SET TASK
With the images removed, repeat the data below exactly.

RECORDS FOR THE EXERCISE
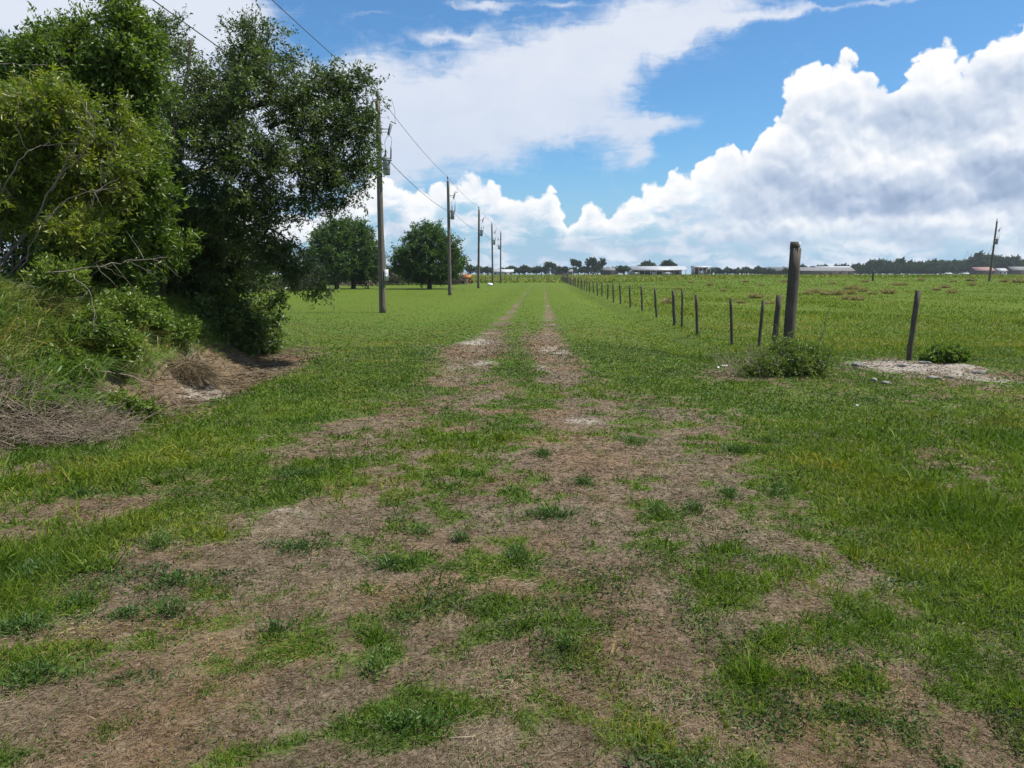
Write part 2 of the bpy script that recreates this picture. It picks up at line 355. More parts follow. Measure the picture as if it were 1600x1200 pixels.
def blades(P, D, L, W, bend, var, twist=None, rng=R):
    """P root (n,3), D unit direction, L length, W width, bend = how far the tip droops (fraction of length)"""
    n = len(P); side = nrm(np.cross(D, np.array((0, 0, 1.0)))+1e-4*rng.normal(size=(n, 3)))
    th = rng.uniform(0, math.pi, n); hor = nrm(np.cross(side, D)); side = side*np.cos(th)[:, None]+hor*np.sin(th)[:, None]
    L = L[:, None]; W = W[:, None]; bend = np.broadcast_to(np.asarray(bend, float), (n,))[:, None]
    dn = np.array((0, 0, -1.0)); az = rng.uniform(0, 2*math.pi, n); hz = np.c_[np.cos(az), np.sin(az), np.zeros(n)]
    bd = nrm(dn*0.8+hz*0.5)
    M = P+D*L*0.55+bd*L*bend*0.22; T = P+D*L*0.95+bd*L*bend*0.9
    V = np.stack([P-side*W/2, P+side*W/2, M-side*W*.45, M+side*W*.45, T], 1).reshape(-1, 3)
    b = np.arange(n)[:, None]*5
    F = np.concatenate([b+np.array([[0, 1, 3]]), b+np.array([[0, 3, 2]]), b+np.array([[2, 3, 4]])])
    return V, F, np.repeat(var, 5)
def leaves(P, D, L, W, var, rng=R, fold=0.25):
    n = len(P); S = nrm(np.cross(D, rng.normal(size=(n, 3)))); Nn = np.cross(S, D)
    L = np.broadcast_to(L, (n,))[:, None]; W = np.broadcast_to(W, (n,))[:, None]
    T = P+D*L; m = P+D*L*0.45
    V = np.stack([P, m+S*W/2+Nn*W*fold, T, m-S*W/2+Nn*W*fold], 1).reshape(-1, 3)
    b = np.arange(n)[:, None]*4
    return V, np.concatenate([b+np.array([[0, 1, 2]]), b+np.array([[0, 2, 3]])]), np.repeat(var, 4)

# ------------------------------------------------------------------ materials
def new_mat(name):
    m_ = bpy.data.materials.new(name); m_.use_nodes = True; m_.node_tree.nodes.clear(); return m_, NT(m_.node_tree)
def finish(N, shader, disp=None):
    o = N.n('ShaderNodeOutputMaterial'); N.t.links.new(shader, o.inputs[0])
def princ(N, col, rough=0.8, spec=0.3, metal=0.0, bump=None, bstr=0.3, bdist=0.01):
    p = N.n('ShaderNodeBsdfPrincipled'); N.put(p.inputs['Base Color'], (*col, 1) if isinstance(col, tuple) else col)
    N.put(p.inputs['Roughness'], rough); p.inputs['Specular IOR Level'].default_value = spec; N.put(p.inputs['Metallic'], metal)
    if bump is not None:
        b = N.n('ShaderNodeBump'); b.inputs['Strength'].default_value = bstr; b.inputs['Distance'].default_value = bdist
        N.put(b.inputs['Height'], bump); N.t.links.new(b.outputs[0], p.inputs['Normal'])
    return p.outputs[0]
def attr(N, name): return N.n('ShaderNodeAttribute', attribute_name=name).outputs['Fac']
def leaf_mat(name, stops, trans=0.3, rough=0.5, spec=0.25, tcol=1.5, patch=None):
    m_, N = new_mat(name)
    c = N.ramp(attr(N, 'var'), stops)
    if patch:                                   # real differences of colour from place to place
        P = N.n('ShaderNodeNewGeometry').outputs['Position']
        for i, (sc_, lo_, hi_, mul) in enumerate(patch):
            f = N.ss(N.noise(N.v('ADD', P, (37.0*i, 11.0*i, 0)), sc_, 4, .6), lo_, hi_)
            c = N.mix(f, c, N.mix(1.0, c, mul, 'MULTIPLY'))
    a = princ(N, c, rough, spec)
    tr = N.n('ShaderNodeBsdfTranslucent'); N.t.links.new(N.mix(1.0, c, (tcol, tcol*1.05, tcol*.45), 'MULTIPLY'), tr.inputs[0])
    mx = N.n('ShaderNodeMixShader'); mx.inputs[0].default_value = trans
    N.t.links.new(a, mx.inputs[1]); N.t.links.new(tr.outputs[0], mx.inputs[2]); finish(N, mx.outputs[0]); return m_
def flat_mat(name, c1, c2, scale=6, rough=0.8, metal=0.0, stretch=(1, 1, 1), spec=0.3, bstr=0.3, coord='Object'):
    m_, N = new_mat(name); tc = N.n('ShaderNodeTexCoord'); v = N.v('MULTIPLY', tc.outputs[coord], stretch)
    n_ = N.noise(v, scale, 6, 0.62); n2 = N.noise(v, scale*7, 4, .6)
    f = N.lin(N.m('ADD', N.m('MULTIPLY', n_, .65), N.m('MULTIPLY', n2, .35)), .36, .64)
    finish(N, princ(N, N.mix(f, c1, c2), rough, spec, metal, n2, bstr)); return m_
M = {}
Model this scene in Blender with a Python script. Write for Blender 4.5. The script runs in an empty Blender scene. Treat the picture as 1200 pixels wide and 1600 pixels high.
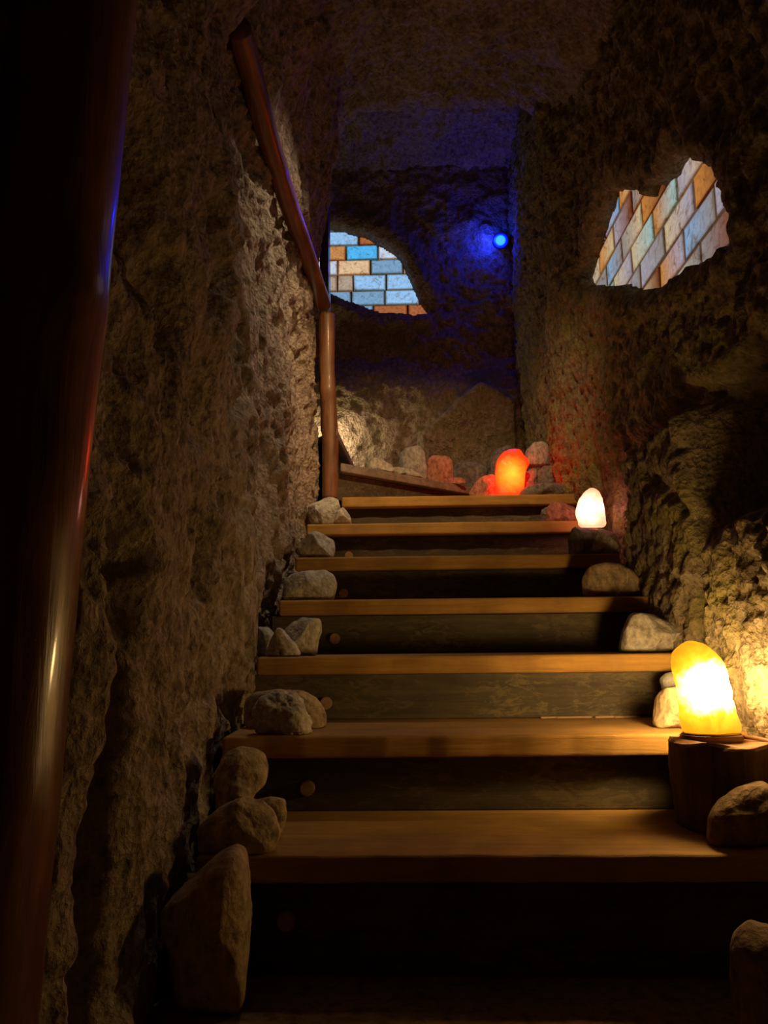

FINISHED ANSWER
Write part 2 of the bpy script that recreates this picture. It picks up at line 355. More parts follow. Measure the picture as if it were 1600x1200 pixels.
def blades(P, D, L, W, bend, var, twist=None, rng=R):
    """P root (n,3), D unit direction, L length, W width, bend = how far the tip droops (fraction of length)"""
    n = len(P); side = nrm(np.cross(D, np.array((0, 0, 1.0)))+1e-4*rng.normal(size=(n, 3)))
    th = rng.uniform(0, math.pi, n); hor = nrm(np.cross(side, D)); side = side*np.cos(th)[:, None]+hor*np.sin(th)[:, None]
    L = L[:, None]; W = W[:, None]; bend = np.broadcast_to(np.asarray(bend, float), (n,))[:, None]
    dn = np.array((0, 0, -1.0)); az = rng.uniform(0, 2*math.pi, n); hz = np.c_[np.cos(az), np.sin(az), np.zeros(n)]
    bd = nrm(dn*0.8+hz*0.5)
    M = P+D*L*0.55+bd*L*bend*0.22; T = P+D*L*0.95+bd*L*bend*0.9
    V = np.stack([P-side*W/2, P+side*W/2, M-side*W*.45, M+side*W*.45, T], 1).reshape(-1, 3)
    b = np.arange(n)[:, None]*5
    F = np.concatenate([b+np.array([[0, 1, 3]]), b+np.array([[0, 3, 2]]), b+np.array([[2, 3, 4]])])
    return V, F, np.repeat(var, 5)
def leaves(P, D, L, W, var, rng=R, fold=0.25):
    n = len(P); S = nrm(np.cross(D, rng.normal(size=(n, 3)))); Nn = np.cross(S, D)
    L = np.broadcast_to(L, (n,))[:, None]; W = np.broadcast_to(W, (n,))[:, None]
    T = P+D*L; m = P+D*L*0.45
    V = np.stack([P, m+S*W/2+Nn*W*fold, T, m-S*W/2+Nn*W*fold], 1).reshape(-1, 3)
    b = np.arange(n)[:, None]*4
    return V, np.concatenate([b+np.array([[0, 1, 2]]), b+np.array([[0, 2, 3]])]), np.repeat(var, 4)

# ------------------------------------------------------------------ materials
def new_mat(name):
    m_ = bpy.data.materials.new(name); m_.use_nodes = True; m_.node_tree.nodes.clear(); return m_, NT(m_.node_tree)
def finish(N, shader, disp=None):
    o = N.n('ShaderNodeOutputMaterial'); N.t.links.new(shader, o.inputs[0])
def princ(N, col, rough=0.8, spec=0.3, metal=0.0, bump=None, bstr=0.3, bdist=0.01):
    p = N.n('ShaderNodeBsdfPrincipled'); N.put(p.inputs['Base Color'], (*col, 1) if isinstance(col, tuple) else col)
    N.put(p.inputs['Roughness'], rough); p.inputs['Specular IOR Level'].default_value = spec; N.put(p.inputs['Metallic'], metal)
    if bump is not None:
        b = N.n('ShaderNodeBump'); b.inputs['Strength'].default_value = bstr; b.inputs['Distance'].default_value = bdist
        N.put(b.inputs['Height'], bump); N.t.links.new(b.outputs[0], p.inputs['Normal'])
    return p.outputs[0]
def attr(N, name): return N.n('ShaderNodeAttribute', attribute_name=name).outputs['Fac']
def leaf_mat(name, stops, trans=0.3, rough=0.5, spec=0.25, tcol=1.5, patch=None):
    m_, N = new_mat(name)
    c = N.ramp(attr(N, 'var'), stops)
    if patch:                                   # real differences of colour from place to place
        P = N.n('ShaderNodeNewGeometry').outputs['Position']
        for i, (sc_, lo_, hi_, mul) in enumerate(patch):
            f = N.ss(N.noise(N.v('ADD', P, (37.0*i, 11.0*i, 0)), sc_, 4, .6), lo_, hi_)
            c = N.mix(f, c, N.mix(1.0, c, mul, 'MULTIPLY'))
    a = princ(N, c, rough, spec)
    tr = N.n('ShaderNodeBsdfTranslucent'); N.t.links.new(N.mix(1.0, c, (tcol, tcol*1.05, tcol*.45), 'MULTIPLY'), tr.inputs[0])
    mx = N.n('ShaderNodeMixShader'); mx.inputs[0].default_value = trans
    N.t.links.new(a, mx.inputs[1]); N.t.links.new(tr.outputs[0], mx.inputs[2]); finish(N, mx.outputs[0]); return m_
def flat_mat(name, c1, c2, scale=6, rough=0.8, metal=0.0, stretch=(1, 1, 1), spec=0.3, bstr=0.3, coord='Object'):
    m_, N = new_mat(name); tc = N.n('ShaderNodeTexCoord'); v = N.v('MULTIPLY', tc.outputs[coord], stretch)
    n_ = N.noise(v, scale, 6, 0.62); n2 = N.noise(v, scale*7, 4, .6)
    f = N.lin(N.m('ADD', N.m('MULTIPLY', n_, .65), N.m('MULTIPLY', n2, .35)), .36, .64)
    finish(N, princ(N, N.mix(f, c1, c2), rough, spec, metal, n2, bstr)); return m_
M = {}
Model this scene in Blender with a Python script. Write for Blender 4.5. The script runs in an empty Blender scene. Treat the picture as 1200 pixels wide and 1600 pixels high.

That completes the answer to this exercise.